— START DATASET —
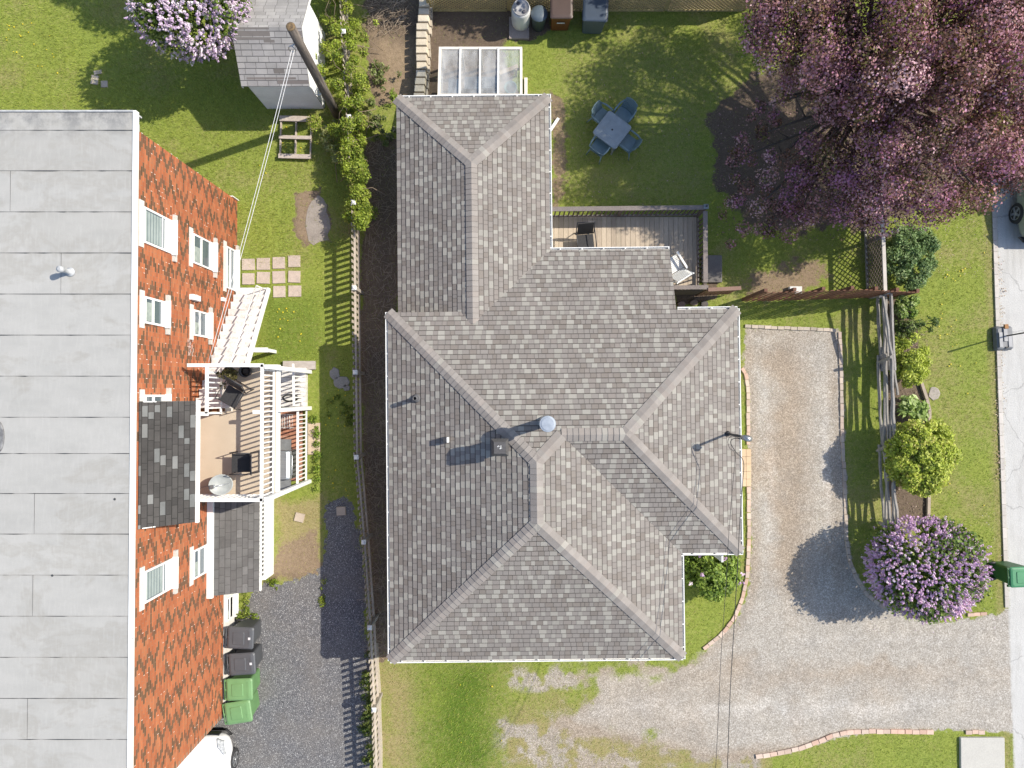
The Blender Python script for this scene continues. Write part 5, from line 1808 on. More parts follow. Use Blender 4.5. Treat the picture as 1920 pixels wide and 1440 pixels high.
# ------------------------------------------------------------------ brick edging round the drive
def brick_edging(name, label, pts, w, cols, h=.06, bl_=.2):
    ps = [U(*p) for p in pts]
    mb = MB()
    acc = []
    for p, q in zip(ps[:-1], ps[1:]):
        n = max(1, int((q - p).length / .02))
        acc += [p.lerp(q, i / n) for i in range(n)]
    acc.append(ps[-1])
    st = max(1, int(bl_ / .02)); i = 0
    while i + st < len(acc):
        p, q = acc[i], acc[i + st]
        d = (q - p).normalized() * .008
        jx = Vector((random.uniform(-.008, .008), random.uniform(-.008, .008), random.uniform(-.008, .006)))
        mb.beam(p + d + jx + Vector((0, 0, h / 2 - .02)), q - d + jx + Vector((0, 0, h / 2 - .02)), w * random.uniform(.93, 1.05), h + .04, jit(random.choice(cols), .12))
        i += st
    o = mb.build(name, mat_attr('edging_brick', .92, 50, .3, .2, .2, 2, .15))
    tag(o, label, 'edging', 'brick edgings of the drive')
PK = [(.52, .36, .28), (.56, .41, .33), (.48, .37, .30), (.55, .44, .36)]
brick_edging('brick_edging', 'pink brick edging along the house side of the gravel drive, curving at the small lilac',
             [(1390, 690), (1397, 700), (1402, 722), (1403, 838)], .10, PK, .05)
brick_edging('brick_edging', 'pink brick edging curving round the small lilac to the lower roof corner',
             [(1403, 912), (1404, 1000), (1401, 1080), (1392, 1120), (1376, 1160), (1350, 1192), (1318, 1216)], .11, PK, .05)
brick_edging('brick_edging', 'worn brick edging across the far end of the gravel drive', [(1396, 611), (1440, 614), (1500, 616), (1576, 620)], .10, [(.44, .38, .31), (.40, .35, .29), (.48, .41, .34)], .05)
brick_edging('brick_edging', 'faded brick edging down the fence side of the gravel drive', [(1574, 622), (1577, 700), (1578, 800), (1584, 920), (1587, 1010), (1592, 1050), (1606, 1085), (1628, 1118), (1660, 1142)], .10, [(.46, .37, .31), (.42, .36, .31), (.50, .42, .35)], .04)
brick_edging('brick_edging', 'curved pink brick edging round the lower right lawn', [(1416, 1418), (1460, 1411), (1496, 1403), (1530, 1391), (1560, 1378), (1590, 1371), (1640, 1370), (1700, 1371), (1762, 1372)], .13, PK, .06, .22)
brick_edging('brick_edging', 'short row of pink bricks above the concrete slab', [(1809, 1372), (1853, 1372)], .12, PK, .05)
brick_edging('brick_edging', 'short row of pink bricks below the round lilac', [(1812, 1152), (1852, 1150)], .10, PK, .05)
mb = MB()
for j in range(5):
    for i in range(2):
        A = U(1389 + i * 9.5, 842 + j * 14); B = U(1389 + i * 9.5 + 9, 842 + j * 14 + 13.5)
        mb.box(A.x, B.y, -.02, B.x, A.y, .05, jit((.55, .41, .27), .06))
tag(mb.build('doorstep_paving', mat_attr('tan_paving', .9, 60)), 'tan paved step between house wall and gravel drive', 'paving')
A, B = U(1798, 1381), U(1881, 1460)
mb = MB(); mb.box(A.x, B.y, -.05, B.x, A.y, .09)
tag(mb.build('concrete_slab', mat('pale_concrete', (.47, .455, .41), (.42, .405, .37), 2.5, .9, fine=70), bevel=.015), 'pale concrete slab at the road edge, lower right corner', 'slab')

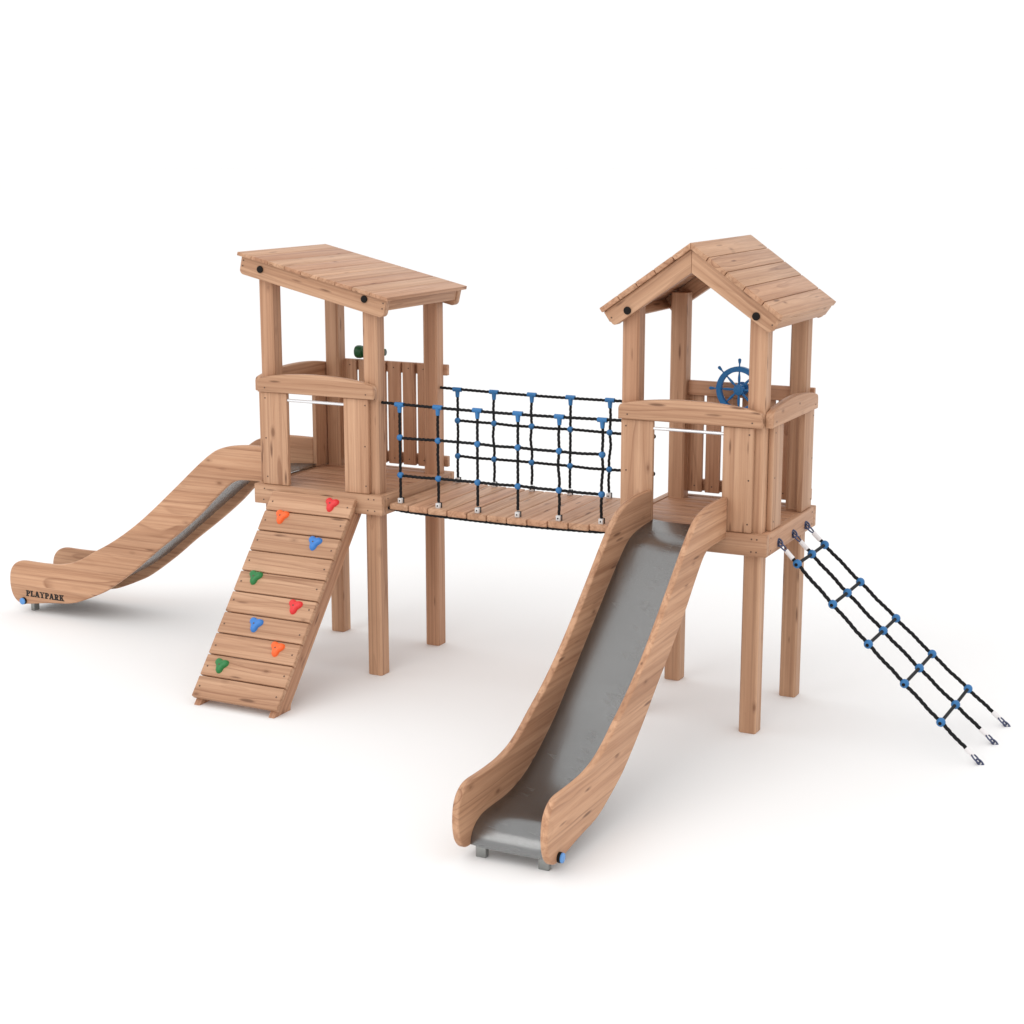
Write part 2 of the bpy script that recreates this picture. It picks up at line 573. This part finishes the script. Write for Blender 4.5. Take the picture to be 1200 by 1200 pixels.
— END DATASET —
Write the records out again in full, exactly, and skip every picture.

== TASK RESPONSE ==
The Blender Python script for this scene continues. Write part 5, from line 1808 on. More parts follow. Use Blender 4.5. Treat the picture as 1920 pixels wide and 1440 pixels high.
# ------------------------------------------------------------------ brick edging round the drive
def brick_edging(name, label, pts, w, cols, h=.06, bl_=.2):
    ps = [U(*p) for p in pts]
    mb = MB()
    acc = []
    for p, q in zip(ps[:-1], ps[1:]):
        n = max(1, int((q - p).length / .02))
        acc += [p.lerp(q, i / n) for i in range(n)]
    acc.append(ps[-1])
    st = max(1, int(bl_ / .02)); i = 0
    while i + st < len(acc):
        p, q = acc[i], acc[i + st]
        d = (q - p).normalized() * .008
        jx = Vector((random.uniform(-.008, .008), random.uniform(-.008, .008), random.uniform(-.008, .006)))
        mb.beam(p + d + jx + Vector((0, 0, h / 2 - .02)), q - d + jx + Vector((0, 0, h / 2 - .02)), w * random.uniform(.93, 1.05), h + .04, jit(random.choice(cols), .12))
        i += st
    o = mb.build(name, mat_attr('edging_brick', .92, 50, .3, .2, .2, 2, .15))
    tag(o, label, 'edging', 'brick edgings of the drive')
PK = [(.52, .36, .28), (.56, .41, .33), (.48, .37, .30), (.55, .44, .36)]
brick_edging('brick_edging', 'pink brick edging along the house side of the gravel drive, curving at the small lilac',
             [(1390, 690), (1397, 700), (1402, 722), (1403, 838)], .10, PK, .05)
brick_edging('brick_edging', 'pink brick edging curving round the small lilac to the lower roof corner',
             [(1403, 912), (1404, 1000), (1401, 1080), (1392, 1120), (1376, 1160), (1350, 1192), (1318, 1216)], .11, PK, .05)
brick_edging('brick_edging', 'worn brick edging across the far end of the gravel drive', [(1396, 611), (1440, 614), (1500, 616), (1576, 620)], .10, [(.44, .38, .31), (.40, .35, .29), (.48, .41, .34)], .05)
brick_edging('brick_edging', 'faded brick edging down the fence side of the gravel drive', [(1574, 622), (1577, 700), (1578, 800), (1584, 920), (1587, 1010), (1592, 1050), (1606, 1085), (1628, 1118), (1660, 1142)], .10, [(.46, .37, .31), (.42, .36, .31), (.50, .42, .35)], .04)
brick_edging('brick_edging', 'curved pink brick edging round the lower right lawn', [(1416, 1418), (1460, 1411), (1496, 1403), (1530, 1391), (1560, 1378), (1590, 1371), (1640, 1370), (1700, 1371), (1762, 1372)], .13, PK, .06, .22)
brick_edging('brick_edging', 'short row of pink bricks above the concrete slab', [(1809, 1372), (1853, 1372)], .12, PK, .05)
brick_edging('brick_edging', 'short row of pink bricks below the round lilac', [(1812, 1152), (1852, 1150)], .10, PK, .05)
mb = MB()
for j in range(5):
    for i in range(2):
        A = U(1389 + i * 9.5, 842 + j * 14); B = U(1389 + i * 9.5 + 9, 842 + j * 14 + 13.5)
        mb.box(A.x, B.y, -.02, B.x, A.y, .05, jit((.55, .41, .27), .06))
tag(mb.build('doorstep_paving', mat_attr('tan_paving', .9, 60)), 'tan paved step between house wall and gravel drive', 'paving')
A, B = U(1798, 1381), U(1881, 1460)
mb = MB(); mb.box(A.x, B.y, -.05, B.x, A.y, .09)
tag(mb.build('concrete_slab', mat('pale_concrete', (.47, .455, .41), (.42, .405, .37), 2.5, .9, fine=70), bevel=.015), 'pale concrete slab at the road edge, lower right corner', 'slab')

Write part 2 of the bpy script that recreates this picture. It picks up at line 573. This part finishes the script. Write for Blender 4.5. Take the picture to be 1200 by 1200 pixels.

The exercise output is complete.